Astro-Mod Dark Sky Photography

Your digital camera can see more than you can.

Digital photography technology has changed the way our cameras “see” light. Not only can our cameras see the visible light humans see, but they can also record across the full light spectrum to infra-red, ultraviolet, microwave, x-ray, and much more – the parts of the light spectrum we cannot see.

light spectrum

To help us take beautiful pictures, camera manufacturers place filters over the camera sensor to limit which wavelengths of light are recorded, to stay within the range that our human eyes can see.

Night sky photographers will ask for their camera to be modified in order to see outside of the human visible spectrum.
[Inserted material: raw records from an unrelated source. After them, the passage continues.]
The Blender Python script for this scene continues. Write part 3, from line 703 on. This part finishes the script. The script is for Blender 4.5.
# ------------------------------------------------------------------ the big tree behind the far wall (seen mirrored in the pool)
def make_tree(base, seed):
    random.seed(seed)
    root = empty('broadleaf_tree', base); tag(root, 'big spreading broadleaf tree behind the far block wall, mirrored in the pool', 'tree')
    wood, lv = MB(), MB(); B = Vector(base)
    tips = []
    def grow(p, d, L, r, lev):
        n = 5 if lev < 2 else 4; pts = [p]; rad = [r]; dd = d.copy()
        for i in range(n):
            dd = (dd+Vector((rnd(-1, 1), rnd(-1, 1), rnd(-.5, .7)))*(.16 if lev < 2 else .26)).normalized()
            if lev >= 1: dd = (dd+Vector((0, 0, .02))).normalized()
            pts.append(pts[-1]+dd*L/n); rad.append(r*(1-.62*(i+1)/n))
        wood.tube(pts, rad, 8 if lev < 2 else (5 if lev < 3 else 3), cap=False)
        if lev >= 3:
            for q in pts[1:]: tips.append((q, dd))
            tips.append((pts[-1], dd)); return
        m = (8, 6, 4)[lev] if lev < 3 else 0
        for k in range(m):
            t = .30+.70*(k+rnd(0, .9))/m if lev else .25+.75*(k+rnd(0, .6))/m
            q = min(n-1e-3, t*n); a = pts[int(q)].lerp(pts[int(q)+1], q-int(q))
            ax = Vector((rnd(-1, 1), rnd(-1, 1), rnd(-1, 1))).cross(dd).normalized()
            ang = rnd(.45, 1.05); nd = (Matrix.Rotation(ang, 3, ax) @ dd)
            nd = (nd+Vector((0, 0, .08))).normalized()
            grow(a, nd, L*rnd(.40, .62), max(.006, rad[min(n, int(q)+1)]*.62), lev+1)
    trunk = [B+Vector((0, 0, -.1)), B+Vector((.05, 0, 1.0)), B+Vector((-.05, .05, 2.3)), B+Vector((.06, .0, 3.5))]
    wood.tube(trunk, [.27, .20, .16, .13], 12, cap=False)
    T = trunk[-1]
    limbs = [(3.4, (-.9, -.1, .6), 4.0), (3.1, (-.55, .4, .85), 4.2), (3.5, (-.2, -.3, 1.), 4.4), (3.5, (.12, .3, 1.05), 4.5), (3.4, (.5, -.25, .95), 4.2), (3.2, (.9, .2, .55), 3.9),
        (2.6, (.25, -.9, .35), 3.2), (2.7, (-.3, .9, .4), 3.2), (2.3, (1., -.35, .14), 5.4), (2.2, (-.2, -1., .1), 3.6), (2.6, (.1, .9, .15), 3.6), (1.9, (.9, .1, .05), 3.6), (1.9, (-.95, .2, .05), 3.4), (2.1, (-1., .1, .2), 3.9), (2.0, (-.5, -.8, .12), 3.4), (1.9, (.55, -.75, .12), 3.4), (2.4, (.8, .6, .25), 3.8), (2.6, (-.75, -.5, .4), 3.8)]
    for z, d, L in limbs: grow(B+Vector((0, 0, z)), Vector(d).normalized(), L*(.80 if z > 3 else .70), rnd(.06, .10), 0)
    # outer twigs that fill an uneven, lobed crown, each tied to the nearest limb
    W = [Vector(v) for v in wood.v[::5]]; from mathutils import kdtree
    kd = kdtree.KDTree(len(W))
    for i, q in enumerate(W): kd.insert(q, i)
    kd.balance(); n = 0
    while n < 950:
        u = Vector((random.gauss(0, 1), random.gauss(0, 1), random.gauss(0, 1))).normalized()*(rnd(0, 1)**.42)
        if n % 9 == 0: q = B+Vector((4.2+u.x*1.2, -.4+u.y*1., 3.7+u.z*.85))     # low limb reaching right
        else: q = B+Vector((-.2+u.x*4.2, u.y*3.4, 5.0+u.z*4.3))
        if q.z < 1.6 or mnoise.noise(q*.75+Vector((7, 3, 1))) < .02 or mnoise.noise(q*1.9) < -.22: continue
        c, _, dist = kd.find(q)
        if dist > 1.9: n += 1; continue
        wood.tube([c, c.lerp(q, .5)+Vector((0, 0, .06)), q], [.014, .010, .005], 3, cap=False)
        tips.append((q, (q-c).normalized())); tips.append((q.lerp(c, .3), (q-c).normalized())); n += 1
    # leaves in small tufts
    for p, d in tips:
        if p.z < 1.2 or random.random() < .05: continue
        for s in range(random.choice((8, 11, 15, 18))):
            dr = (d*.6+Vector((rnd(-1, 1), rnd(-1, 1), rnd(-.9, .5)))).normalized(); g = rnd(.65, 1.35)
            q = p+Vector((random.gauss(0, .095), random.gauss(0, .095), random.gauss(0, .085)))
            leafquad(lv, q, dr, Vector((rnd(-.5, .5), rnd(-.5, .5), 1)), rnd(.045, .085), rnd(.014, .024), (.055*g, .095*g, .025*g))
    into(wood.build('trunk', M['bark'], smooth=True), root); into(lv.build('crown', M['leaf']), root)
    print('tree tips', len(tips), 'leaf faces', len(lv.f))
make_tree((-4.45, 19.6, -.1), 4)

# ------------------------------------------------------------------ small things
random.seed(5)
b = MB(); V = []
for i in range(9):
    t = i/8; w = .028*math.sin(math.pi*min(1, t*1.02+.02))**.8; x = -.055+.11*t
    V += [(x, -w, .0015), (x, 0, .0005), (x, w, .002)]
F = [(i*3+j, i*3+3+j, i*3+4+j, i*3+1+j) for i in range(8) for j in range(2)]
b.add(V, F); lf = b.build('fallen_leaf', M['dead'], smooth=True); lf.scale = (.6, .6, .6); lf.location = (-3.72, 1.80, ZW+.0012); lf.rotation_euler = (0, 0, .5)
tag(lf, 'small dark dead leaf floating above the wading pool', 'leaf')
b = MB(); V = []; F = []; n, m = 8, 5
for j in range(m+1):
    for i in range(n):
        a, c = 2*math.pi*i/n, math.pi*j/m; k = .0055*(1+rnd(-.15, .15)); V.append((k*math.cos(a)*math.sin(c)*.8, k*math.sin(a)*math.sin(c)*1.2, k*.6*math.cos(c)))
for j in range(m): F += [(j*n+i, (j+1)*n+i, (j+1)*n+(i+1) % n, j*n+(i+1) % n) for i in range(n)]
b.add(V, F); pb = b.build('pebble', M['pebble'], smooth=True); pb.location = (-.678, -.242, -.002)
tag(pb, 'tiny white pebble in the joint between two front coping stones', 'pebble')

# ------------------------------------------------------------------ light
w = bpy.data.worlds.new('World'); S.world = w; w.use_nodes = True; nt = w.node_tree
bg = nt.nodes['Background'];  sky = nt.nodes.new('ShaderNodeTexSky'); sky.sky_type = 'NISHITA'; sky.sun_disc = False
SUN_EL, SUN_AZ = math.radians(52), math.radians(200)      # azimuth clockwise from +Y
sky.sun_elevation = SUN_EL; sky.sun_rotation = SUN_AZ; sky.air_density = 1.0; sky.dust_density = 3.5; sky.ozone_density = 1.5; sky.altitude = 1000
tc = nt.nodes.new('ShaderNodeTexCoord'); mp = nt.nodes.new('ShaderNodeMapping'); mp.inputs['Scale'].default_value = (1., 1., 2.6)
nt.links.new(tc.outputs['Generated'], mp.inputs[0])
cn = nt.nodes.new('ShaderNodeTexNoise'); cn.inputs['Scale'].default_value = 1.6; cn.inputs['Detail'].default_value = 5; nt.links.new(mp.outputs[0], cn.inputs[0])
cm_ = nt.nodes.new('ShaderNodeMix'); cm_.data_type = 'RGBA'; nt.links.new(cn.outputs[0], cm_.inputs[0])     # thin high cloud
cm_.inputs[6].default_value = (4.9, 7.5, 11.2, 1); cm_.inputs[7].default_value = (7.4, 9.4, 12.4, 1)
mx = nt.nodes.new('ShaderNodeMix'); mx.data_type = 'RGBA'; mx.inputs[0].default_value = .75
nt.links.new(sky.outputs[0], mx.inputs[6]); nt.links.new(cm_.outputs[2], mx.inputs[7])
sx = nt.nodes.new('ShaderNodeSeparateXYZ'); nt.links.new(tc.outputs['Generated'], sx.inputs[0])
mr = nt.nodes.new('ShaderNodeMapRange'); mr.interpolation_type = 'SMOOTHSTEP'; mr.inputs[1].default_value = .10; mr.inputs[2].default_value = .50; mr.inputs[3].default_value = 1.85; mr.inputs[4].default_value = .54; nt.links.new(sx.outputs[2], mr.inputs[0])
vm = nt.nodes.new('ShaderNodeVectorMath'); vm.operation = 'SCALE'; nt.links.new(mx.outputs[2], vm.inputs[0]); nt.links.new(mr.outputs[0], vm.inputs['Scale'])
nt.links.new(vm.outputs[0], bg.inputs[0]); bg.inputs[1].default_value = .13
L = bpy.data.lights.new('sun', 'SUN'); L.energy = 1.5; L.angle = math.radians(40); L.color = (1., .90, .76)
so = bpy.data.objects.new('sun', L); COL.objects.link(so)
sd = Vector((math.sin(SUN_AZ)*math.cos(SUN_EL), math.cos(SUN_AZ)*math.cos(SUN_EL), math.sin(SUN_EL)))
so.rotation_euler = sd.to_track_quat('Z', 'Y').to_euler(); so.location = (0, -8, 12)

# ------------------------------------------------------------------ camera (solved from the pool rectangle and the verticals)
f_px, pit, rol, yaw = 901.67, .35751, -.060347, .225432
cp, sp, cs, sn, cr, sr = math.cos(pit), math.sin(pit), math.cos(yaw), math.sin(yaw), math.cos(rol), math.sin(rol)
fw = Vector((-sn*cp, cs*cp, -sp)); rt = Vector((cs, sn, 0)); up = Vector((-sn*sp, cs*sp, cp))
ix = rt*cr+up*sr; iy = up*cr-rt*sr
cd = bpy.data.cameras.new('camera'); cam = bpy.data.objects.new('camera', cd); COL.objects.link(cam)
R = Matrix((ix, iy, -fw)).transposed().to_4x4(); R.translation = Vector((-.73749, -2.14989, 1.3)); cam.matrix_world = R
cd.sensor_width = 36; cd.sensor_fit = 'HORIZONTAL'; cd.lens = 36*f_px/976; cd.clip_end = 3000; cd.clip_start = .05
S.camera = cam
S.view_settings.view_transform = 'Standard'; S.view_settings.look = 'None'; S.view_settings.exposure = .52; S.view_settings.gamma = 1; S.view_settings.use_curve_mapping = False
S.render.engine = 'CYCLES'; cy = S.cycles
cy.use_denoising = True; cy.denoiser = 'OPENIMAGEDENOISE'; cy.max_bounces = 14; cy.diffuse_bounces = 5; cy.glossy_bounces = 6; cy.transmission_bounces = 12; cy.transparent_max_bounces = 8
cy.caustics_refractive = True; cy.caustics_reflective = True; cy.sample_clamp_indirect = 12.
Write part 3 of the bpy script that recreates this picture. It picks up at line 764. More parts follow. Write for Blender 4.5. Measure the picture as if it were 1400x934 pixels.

Common camera “mods” include H-Alpha (adds light from hydrogen alpha which looks red) and infrared (which looks a bit like a negative).

Photos shot with an astro-modded camera look different and required additional post-processing to bring out those added colours. Don’t worry, you can still take normal photos after astro-modding by adjusting the colour-balance. The camera I chose to astro-mod is my Nikon D810. The large FX sensor and mostly manual setup made it a good choice for me. Plus, it is an older camera that I got a for a very good price.

astro-mod after - raw
astro-mod before – raw
astro-mod after - colour adjustment
astro-mod after – colour adjustment

Astro-modding your camera is just the first step.

When capturing the night sky with all of it’s amazing colours, we need to capture additional frames to counter noise created my the camera itself. Otherwise, images can become very noisy/grainy. Considering we’re capturing stars and nebulae from millions of miles away, noise is not our friend.

Calibration Frames

For astro photography, we capture four types of images… Lights (the actual photos of night sky elements such as stars, nebulae, dust, etc), Flats (neutral light photos of a bright surface, like a white t-shirt or tablet screen, captured before packing up for the night), Darks (photos taken with the lens cap ON, at the end of night – corrects vignetting, dust donuts, etc), Bias frames (also lens cap ON, fast shutter speed, capture the camera’s electronic noise with , anytime).

These photos are all “stacked” in special image-editing software such as Siril or PixInsight, etc. Editing in these is advanced and complex…you’ll need to refer to your chosen software’s documentation for that information.

I’ve included basic Calibration Frame guidance on this page.

CALIBRATION FRAMES:
THE FIELD REFERENCE

  1. Lights
  2. Flats (before packing lens)
  3. Darks (end of night)
  4. Bias anytime

LIGHTS
The photos you take.
60-200+ frames

FLATS
Focus + zoom unchanged
Even bright surface (tablet screen, panel)
Histogram ~ 1/3–1/2
Use A mode or adjust to expose correctly
20–30 frames

DARKS
Same ISO / exposure / temp as lights
Shoot after session same environment
15–25 frames, Lens cap ON

BIAS (OPTIONAL, and can be reused)
Fastest shutter (1/8000)
Same ISO as lights
20 frames, Lens cap ON

COMMON MISTAKES
Changing focus before flats
Flats too bright (clipped histogram)
Darks at different temperature

Technical aspects of these images.

Shot in RAW format (NEF), images are edited and composited in Photoshop. Photos are captured atop a Star Tracker and a Sturdy Tripod.